Clearly a creative (and social) encounter is only possible if we accept our counterpart with great openness and without particular intentions, plans or purposes. Neither can the encounter with the (culturally) foreign really be planned – just as little as artists plan everything out who simply start without too much consideration or calculation and create a basic situation with their material. Such an active beginning is experimental. It challenges a response in which our material reveals something of itself. And when artists in turn respond to that answer they discover more and more about their material. Artists themselves refer to a dialogue with the work as it is being created: “I have a very intimate relationship with my painting. I speak with it and have a dialogue with it. It is a to and fro which escalates until there is a result.” (Matthias Weischer, painter). The artistic process with all its surprising discoveries and many different manifestations arises from the interchange of action and perception of the consequence, doing and observing, proximity and distance, grasping and stepping back.

Here it is not just facts which are perceived – colours, shapes, sounds – but much more: expression, feeling, emotion, “character”, “atmosphere”, as the philosopher Gernot Böhme says.

This process is not, of course, a smooth one but leads into crises in which artists no longer know where to go next, lack understanding, feel helpless, alien, blocked, disappointed. The musician Sergiu Celibidache put this process into the following words: “There are 99 noes and one yes – and that is what you have to find!” It is particularly in crises that it is decisive not to give up, retrench, but to remain open for what is revealed in the other: “No matter how powerful you are, nothing can truly be played by force. On the contrary, where there is violence and force every free to and fro, every playful communication between forces breaks down” (Thomas Lehnerer, painter). The work of art is created “back to front” into the future. Its law is that of open development from what is given, guided and steered by the feeling, perceiving artist. If one can succeed in doing that, one can touch on something objective, non-arbitrary, something of general meaning. If we trust in those forces also in intercultural contact, a new, human world can arise beyond those things that separate us.
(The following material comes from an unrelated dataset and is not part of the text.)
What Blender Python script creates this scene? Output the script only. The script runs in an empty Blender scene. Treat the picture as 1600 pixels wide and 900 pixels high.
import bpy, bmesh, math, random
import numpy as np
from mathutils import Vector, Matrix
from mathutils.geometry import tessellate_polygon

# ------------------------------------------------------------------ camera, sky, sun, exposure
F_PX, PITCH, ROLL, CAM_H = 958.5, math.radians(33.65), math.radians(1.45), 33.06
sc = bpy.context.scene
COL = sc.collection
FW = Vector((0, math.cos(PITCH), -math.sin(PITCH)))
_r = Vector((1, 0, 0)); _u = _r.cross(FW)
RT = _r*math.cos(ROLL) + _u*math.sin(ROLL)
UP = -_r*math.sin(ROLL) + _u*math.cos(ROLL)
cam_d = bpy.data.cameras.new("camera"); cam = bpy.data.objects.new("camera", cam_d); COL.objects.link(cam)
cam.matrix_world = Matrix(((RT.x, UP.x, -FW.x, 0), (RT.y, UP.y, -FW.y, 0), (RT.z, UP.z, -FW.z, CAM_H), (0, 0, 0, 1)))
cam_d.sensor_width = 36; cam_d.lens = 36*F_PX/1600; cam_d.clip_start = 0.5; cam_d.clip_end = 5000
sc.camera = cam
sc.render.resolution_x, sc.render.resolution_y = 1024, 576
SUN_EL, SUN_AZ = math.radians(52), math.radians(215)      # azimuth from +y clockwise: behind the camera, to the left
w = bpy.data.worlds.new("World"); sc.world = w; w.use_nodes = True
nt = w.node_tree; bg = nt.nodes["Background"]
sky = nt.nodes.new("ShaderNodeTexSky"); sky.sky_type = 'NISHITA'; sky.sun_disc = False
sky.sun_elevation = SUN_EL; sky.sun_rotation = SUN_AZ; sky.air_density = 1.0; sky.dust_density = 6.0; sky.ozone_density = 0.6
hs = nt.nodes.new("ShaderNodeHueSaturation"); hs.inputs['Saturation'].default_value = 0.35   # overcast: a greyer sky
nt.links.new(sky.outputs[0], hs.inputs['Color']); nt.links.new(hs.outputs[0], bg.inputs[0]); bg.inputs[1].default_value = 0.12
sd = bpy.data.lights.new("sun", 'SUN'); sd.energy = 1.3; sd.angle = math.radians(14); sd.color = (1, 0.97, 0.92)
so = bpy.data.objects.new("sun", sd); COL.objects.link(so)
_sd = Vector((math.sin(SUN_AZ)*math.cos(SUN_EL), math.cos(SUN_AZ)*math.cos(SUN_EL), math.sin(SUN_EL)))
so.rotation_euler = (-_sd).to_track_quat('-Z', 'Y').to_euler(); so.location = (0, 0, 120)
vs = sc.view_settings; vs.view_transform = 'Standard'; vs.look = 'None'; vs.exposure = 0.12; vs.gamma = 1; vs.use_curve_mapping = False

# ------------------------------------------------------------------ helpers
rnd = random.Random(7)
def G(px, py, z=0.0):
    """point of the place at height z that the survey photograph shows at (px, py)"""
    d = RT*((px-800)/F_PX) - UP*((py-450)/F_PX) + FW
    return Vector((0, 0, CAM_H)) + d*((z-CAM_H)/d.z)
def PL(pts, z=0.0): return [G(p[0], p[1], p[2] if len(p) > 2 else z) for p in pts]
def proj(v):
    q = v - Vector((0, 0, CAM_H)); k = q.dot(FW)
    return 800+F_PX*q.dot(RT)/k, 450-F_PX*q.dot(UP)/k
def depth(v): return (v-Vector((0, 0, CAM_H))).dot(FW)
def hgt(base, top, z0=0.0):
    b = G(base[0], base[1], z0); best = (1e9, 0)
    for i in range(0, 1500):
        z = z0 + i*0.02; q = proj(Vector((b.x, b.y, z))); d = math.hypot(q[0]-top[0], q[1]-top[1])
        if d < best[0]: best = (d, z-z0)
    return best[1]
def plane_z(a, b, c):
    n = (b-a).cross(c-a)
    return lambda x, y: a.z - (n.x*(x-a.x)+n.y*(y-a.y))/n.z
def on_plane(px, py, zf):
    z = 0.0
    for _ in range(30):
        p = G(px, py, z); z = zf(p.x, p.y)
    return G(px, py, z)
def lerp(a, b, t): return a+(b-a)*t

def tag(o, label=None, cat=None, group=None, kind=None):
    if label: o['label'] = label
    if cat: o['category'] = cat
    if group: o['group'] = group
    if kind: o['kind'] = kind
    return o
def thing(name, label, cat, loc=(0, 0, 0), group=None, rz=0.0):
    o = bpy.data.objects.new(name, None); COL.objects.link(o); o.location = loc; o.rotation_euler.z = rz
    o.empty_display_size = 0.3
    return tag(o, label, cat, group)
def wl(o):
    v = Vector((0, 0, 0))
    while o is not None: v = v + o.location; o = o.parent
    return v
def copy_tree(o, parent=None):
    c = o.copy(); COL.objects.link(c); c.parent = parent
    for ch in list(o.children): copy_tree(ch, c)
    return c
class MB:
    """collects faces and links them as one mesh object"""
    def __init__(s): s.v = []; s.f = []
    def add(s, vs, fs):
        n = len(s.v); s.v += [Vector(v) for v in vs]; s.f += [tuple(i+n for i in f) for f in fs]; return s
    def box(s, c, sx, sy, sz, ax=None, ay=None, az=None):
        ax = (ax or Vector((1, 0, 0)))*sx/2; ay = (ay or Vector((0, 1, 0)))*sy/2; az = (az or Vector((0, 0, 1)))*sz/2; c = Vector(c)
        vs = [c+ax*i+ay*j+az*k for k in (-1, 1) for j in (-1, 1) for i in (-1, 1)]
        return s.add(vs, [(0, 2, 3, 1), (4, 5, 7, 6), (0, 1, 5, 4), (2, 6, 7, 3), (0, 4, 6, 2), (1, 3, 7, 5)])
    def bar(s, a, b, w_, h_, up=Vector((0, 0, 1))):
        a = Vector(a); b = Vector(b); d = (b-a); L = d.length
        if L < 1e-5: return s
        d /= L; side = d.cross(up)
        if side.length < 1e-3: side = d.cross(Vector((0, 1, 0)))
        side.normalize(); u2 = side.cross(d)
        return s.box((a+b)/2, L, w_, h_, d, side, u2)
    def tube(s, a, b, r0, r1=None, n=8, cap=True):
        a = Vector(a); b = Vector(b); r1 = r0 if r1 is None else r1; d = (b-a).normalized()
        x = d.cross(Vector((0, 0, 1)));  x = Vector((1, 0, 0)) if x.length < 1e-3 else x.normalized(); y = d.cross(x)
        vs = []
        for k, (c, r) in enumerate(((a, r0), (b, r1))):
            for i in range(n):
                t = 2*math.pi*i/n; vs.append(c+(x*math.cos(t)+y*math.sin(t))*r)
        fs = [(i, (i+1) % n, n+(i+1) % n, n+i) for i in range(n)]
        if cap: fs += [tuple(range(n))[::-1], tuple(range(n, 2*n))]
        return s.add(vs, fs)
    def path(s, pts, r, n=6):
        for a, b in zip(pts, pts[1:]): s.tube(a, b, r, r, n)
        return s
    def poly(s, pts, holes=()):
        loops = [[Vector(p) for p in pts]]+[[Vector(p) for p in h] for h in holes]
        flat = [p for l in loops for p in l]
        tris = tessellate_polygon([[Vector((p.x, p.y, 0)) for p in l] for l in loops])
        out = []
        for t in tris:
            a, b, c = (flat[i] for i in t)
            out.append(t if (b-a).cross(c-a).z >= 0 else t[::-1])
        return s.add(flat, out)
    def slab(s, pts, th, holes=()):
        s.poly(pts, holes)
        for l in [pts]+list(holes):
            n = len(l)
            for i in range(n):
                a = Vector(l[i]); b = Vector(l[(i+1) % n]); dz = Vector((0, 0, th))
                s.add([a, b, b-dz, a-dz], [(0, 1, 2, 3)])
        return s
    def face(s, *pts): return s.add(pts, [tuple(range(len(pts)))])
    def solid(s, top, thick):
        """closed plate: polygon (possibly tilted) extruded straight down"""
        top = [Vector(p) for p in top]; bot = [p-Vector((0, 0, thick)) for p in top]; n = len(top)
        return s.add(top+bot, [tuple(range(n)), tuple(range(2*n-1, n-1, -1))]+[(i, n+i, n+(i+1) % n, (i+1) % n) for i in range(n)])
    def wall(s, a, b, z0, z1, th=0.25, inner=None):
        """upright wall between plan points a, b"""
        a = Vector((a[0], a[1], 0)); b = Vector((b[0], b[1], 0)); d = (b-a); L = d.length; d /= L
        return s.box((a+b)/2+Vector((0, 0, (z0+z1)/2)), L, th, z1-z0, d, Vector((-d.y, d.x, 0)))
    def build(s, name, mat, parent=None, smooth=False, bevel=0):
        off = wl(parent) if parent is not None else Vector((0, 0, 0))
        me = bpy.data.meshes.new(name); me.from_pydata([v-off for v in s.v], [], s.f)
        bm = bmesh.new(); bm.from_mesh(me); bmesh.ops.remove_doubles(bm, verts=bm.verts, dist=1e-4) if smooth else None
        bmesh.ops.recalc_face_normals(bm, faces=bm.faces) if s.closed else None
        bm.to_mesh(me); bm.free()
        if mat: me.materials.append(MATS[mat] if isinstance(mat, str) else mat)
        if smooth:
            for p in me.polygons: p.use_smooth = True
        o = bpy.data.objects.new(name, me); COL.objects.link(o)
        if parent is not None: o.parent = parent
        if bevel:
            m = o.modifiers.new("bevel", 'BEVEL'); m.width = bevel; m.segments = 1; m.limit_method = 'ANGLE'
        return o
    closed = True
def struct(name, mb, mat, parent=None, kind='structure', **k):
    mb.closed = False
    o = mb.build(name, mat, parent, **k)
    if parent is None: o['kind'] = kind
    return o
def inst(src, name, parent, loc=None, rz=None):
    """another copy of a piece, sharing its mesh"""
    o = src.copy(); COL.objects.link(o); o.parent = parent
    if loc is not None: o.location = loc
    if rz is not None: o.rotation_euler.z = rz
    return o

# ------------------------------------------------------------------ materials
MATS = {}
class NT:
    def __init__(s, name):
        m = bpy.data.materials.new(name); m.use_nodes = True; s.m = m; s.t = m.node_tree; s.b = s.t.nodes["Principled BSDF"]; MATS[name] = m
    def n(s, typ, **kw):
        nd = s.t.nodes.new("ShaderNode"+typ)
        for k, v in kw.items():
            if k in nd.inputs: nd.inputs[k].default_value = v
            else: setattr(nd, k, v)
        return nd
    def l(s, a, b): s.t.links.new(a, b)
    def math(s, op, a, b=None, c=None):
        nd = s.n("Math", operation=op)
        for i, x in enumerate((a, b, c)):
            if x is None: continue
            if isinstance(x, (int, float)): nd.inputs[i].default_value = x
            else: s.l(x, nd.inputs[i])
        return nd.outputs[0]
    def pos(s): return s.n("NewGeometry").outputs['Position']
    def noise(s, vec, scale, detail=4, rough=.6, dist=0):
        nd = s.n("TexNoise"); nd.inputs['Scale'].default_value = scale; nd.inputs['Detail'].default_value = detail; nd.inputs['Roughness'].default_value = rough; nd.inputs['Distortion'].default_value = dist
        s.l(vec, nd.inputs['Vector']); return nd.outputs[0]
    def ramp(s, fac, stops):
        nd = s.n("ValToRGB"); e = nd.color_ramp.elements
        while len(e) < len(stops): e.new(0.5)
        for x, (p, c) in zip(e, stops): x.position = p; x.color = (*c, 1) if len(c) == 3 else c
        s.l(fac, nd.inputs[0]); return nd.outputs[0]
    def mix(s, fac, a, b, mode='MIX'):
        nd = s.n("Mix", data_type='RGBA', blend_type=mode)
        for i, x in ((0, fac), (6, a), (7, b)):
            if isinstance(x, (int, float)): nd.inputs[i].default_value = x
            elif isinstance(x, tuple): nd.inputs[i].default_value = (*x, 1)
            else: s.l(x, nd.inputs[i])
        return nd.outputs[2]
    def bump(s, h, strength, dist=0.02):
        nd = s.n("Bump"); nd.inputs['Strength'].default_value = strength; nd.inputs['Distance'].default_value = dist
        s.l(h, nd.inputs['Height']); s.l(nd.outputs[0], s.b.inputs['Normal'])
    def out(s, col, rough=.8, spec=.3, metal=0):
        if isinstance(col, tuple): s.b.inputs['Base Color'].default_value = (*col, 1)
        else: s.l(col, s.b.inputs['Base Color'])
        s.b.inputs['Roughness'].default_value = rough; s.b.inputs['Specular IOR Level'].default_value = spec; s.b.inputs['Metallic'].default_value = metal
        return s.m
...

Successful social, and most certainly successful intercultural encounters are artistic by their nature, are, indeed, “social art”. Every intercultural encounter contains artistically sculpting forces. Such encounters are “social sculptures” (Shelly Sacks following on from Beuys) which are based on the principles and procedures of artistic activity.

The three requirements for successful interculturality set out at the beginning are also requirements of the artistic process. The latter can serve as a general principle for intercultural dialogue and its creative possibilities. That is why artistic action and exercise can contribute to the success of interculturality.